You could go one step further and start collecting swing-tops, eventually you'll never have to use a capper again. I presently have enough of these babies for around two brews, and it's a breeze when bottling day arrives.
 
I've started bottling some of my beer (the lagery brews) in 660ml Bavaria bottles which have a genuine crown seal lip, not a twist off. As you can see they (the green one) are quite thin and delicate and I was a bit hesitant at first.

bottles_comparo.JPG


They cap sweet using a Bench capper, no problems. I don't think I'd be game to lay into them with a hammer :eek:
 
But I've seen them sold for around $50 at K-Mart (Brigalow brand?) and also for around the same at Absolute HB if I recall. It's a very small investment that pays for itself after only one brew, that is if you are having breakage troubles with your present device.
You can break $50 worth of bottles in a single day?
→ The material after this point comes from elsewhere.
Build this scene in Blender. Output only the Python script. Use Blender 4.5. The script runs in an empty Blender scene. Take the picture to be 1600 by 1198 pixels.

Dare I say (and this goes for all the 'chuck it out despite the fact that people have said it works' folk) - "you're doing it wrong!"

To be fair, my collection of bottles (6 batches worth or so) is entirely crown top - no twist-offs. I believe the instructions that come with crown seals (at least the ones I have) state that if using twist-top bottles, you should use a bench capper.
 
I use a little hand held capper. I don't have an appropriate bench and it's cheap. I get a very occasional broken bottle but mostly it's fine.

I bottle in Coopers long necks, schofferhoffer/Brok/whatever 500 mL and now the occasional 330 belgian.

In the original post you didn't mention the surface you sit your bottles on. It may be obvious (and I apologise if it is) but you need cushioning underneath. Also a wooden or rubber mallet is infinitely preferable to a metal hammer.

If none of those things help then I reckon you've either got dud bottles or somehow the capper is distorted in shape.